_Data segment_:

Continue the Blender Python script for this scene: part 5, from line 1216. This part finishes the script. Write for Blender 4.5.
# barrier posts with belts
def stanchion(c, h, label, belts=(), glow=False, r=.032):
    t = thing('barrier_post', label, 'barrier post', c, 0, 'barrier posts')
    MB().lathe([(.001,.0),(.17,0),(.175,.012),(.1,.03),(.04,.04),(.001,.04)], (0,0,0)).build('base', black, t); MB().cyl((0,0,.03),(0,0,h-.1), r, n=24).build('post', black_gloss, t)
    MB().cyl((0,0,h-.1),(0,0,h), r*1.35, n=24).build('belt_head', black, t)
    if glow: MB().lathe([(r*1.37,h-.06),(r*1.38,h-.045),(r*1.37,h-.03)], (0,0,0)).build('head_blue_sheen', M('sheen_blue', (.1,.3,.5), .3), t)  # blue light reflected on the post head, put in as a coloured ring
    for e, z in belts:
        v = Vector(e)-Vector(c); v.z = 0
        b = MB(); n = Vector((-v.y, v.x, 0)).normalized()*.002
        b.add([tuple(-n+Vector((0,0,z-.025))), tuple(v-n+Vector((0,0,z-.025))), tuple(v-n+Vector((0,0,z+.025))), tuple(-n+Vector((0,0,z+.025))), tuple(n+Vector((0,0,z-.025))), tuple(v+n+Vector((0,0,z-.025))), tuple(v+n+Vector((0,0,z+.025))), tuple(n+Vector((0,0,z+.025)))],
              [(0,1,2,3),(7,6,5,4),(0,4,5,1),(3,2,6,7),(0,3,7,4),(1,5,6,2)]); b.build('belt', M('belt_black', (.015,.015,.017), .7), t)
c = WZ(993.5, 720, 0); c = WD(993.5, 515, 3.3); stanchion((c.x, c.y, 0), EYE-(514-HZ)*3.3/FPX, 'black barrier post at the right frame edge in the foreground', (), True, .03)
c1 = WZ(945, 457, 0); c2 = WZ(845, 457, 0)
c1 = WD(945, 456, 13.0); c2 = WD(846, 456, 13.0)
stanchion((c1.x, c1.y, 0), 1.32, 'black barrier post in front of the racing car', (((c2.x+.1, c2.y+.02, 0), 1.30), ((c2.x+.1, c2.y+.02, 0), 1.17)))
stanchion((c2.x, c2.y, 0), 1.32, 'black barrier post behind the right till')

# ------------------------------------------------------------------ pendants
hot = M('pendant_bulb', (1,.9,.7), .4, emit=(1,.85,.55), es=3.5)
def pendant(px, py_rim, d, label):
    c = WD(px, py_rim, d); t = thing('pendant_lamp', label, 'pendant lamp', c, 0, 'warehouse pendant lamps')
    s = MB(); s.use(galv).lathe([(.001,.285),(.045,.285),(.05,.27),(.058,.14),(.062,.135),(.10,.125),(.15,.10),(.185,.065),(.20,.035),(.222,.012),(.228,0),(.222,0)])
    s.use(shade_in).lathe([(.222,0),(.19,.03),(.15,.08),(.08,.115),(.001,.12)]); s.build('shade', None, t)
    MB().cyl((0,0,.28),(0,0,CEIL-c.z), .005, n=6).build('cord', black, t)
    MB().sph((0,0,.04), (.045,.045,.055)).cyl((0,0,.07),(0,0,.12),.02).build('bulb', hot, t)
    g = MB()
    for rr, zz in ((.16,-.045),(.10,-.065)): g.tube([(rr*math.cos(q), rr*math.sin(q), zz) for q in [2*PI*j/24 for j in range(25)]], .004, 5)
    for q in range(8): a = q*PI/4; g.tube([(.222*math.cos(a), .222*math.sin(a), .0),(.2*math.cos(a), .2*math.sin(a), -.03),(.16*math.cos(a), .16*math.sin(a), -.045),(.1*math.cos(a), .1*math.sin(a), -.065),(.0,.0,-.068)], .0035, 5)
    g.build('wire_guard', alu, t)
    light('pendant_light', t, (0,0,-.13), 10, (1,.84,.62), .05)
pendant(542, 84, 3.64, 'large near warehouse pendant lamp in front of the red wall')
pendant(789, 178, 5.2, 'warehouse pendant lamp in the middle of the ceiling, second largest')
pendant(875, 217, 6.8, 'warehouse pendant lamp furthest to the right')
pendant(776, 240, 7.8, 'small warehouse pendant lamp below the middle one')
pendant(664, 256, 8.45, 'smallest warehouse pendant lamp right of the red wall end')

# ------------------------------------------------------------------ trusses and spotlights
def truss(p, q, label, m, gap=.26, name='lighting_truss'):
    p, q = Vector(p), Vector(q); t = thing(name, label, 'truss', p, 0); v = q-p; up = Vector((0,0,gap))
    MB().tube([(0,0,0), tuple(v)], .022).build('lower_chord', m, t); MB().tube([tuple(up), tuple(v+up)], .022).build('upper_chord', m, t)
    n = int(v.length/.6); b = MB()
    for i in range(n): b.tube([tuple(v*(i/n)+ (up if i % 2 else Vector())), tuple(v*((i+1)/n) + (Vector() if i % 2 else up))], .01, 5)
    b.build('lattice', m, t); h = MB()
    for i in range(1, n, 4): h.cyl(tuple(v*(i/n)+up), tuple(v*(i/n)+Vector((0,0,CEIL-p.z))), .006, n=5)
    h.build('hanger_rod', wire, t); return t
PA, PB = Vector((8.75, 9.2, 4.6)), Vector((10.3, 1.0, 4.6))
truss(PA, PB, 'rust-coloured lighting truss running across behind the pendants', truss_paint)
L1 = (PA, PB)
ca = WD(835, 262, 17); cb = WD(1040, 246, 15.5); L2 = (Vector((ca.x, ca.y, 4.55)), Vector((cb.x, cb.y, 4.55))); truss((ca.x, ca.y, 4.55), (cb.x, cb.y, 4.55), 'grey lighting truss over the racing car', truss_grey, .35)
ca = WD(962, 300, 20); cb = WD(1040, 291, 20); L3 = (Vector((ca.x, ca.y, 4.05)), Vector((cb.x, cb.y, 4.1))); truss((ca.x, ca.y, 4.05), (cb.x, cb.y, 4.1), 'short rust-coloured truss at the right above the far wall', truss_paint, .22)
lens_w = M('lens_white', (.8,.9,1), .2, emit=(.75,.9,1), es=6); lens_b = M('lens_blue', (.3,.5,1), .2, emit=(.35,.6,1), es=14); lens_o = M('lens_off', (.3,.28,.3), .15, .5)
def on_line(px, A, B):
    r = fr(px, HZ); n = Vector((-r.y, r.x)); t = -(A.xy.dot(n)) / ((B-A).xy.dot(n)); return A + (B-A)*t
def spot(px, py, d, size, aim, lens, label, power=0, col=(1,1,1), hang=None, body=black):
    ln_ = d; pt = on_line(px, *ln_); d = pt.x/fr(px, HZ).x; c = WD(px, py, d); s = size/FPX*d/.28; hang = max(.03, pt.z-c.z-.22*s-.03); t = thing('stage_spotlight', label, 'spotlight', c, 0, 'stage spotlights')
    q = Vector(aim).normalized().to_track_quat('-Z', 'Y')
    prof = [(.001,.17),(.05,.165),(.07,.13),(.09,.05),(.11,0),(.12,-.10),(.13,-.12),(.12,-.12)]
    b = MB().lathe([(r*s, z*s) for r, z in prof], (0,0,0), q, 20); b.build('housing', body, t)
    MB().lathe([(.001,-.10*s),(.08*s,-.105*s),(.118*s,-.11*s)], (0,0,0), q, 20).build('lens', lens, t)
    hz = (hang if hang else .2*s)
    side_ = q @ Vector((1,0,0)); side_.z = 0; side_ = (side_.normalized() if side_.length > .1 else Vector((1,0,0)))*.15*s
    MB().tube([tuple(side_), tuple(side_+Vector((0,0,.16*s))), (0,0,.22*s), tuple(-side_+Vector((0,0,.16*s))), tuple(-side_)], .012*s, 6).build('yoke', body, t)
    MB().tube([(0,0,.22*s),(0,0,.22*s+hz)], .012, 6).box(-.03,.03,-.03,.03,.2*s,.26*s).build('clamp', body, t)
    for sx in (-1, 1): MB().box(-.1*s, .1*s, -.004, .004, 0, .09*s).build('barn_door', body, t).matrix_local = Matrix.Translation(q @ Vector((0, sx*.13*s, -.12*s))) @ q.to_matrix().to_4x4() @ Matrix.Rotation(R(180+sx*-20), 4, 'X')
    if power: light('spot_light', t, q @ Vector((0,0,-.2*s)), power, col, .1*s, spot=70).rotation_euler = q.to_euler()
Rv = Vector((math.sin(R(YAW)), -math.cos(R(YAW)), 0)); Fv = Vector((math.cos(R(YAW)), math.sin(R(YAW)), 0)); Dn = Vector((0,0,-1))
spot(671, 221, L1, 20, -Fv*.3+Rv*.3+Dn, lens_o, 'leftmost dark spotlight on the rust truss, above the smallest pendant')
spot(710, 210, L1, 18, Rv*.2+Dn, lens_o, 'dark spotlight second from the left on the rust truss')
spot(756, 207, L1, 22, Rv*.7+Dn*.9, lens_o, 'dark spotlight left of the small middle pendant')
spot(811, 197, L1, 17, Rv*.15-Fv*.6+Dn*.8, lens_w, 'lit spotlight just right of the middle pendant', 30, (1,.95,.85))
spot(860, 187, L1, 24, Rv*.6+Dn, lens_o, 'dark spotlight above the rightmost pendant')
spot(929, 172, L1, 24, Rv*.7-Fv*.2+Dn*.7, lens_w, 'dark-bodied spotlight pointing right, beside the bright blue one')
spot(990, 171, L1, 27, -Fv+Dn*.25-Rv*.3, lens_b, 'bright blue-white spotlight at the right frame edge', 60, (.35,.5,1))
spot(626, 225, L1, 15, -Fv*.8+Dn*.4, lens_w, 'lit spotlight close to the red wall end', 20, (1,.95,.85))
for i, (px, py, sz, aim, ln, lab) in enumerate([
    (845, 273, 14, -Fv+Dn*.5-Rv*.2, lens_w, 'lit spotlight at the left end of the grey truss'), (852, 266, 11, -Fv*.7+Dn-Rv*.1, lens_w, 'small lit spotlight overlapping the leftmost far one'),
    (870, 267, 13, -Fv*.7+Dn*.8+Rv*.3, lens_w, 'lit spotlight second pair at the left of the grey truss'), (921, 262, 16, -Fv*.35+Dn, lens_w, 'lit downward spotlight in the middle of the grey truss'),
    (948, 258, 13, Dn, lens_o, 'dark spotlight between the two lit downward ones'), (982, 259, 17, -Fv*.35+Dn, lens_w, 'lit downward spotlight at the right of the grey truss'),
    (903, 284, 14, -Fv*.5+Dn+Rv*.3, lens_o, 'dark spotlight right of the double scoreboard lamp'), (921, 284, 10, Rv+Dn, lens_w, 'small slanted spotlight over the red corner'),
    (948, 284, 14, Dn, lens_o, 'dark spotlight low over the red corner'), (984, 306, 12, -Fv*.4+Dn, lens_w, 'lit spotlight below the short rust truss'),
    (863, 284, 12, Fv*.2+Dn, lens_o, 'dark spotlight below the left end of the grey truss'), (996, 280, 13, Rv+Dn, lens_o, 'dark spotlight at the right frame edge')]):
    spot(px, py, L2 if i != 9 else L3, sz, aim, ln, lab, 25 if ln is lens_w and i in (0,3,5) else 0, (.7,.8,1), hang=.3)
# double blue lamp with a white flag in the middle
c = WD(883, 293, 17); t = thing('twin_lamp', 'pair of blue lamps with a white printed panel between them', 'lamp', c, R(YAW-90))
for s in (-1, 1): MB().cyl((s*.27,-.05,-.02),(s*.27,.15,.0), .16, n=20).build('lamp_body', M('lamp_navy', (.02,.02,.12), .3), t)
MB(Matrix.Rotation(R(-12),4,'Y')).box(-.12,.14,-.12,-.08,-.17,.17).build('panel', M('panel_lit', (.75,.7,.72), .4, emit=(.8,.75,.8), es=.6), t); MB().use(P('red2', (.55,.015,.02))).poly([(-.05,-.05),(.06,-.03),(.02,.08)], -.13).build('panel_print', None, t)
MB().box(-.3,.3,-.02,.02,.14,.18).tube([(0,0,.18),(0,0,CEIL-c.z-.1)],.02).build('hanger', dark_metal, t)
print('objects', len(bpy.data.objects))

_What is asked_: Pick out lines containing the word "from", each one as written.

_In response_:
Continue the Blender Python script for this scene: part 5, from line 1216. This part finishes the script. Write for Blender 4.5.
spot(710, 210, L1, 18, Rv*.2+Dn, lens_o, 'dark spotlight second from the left on the rust truss')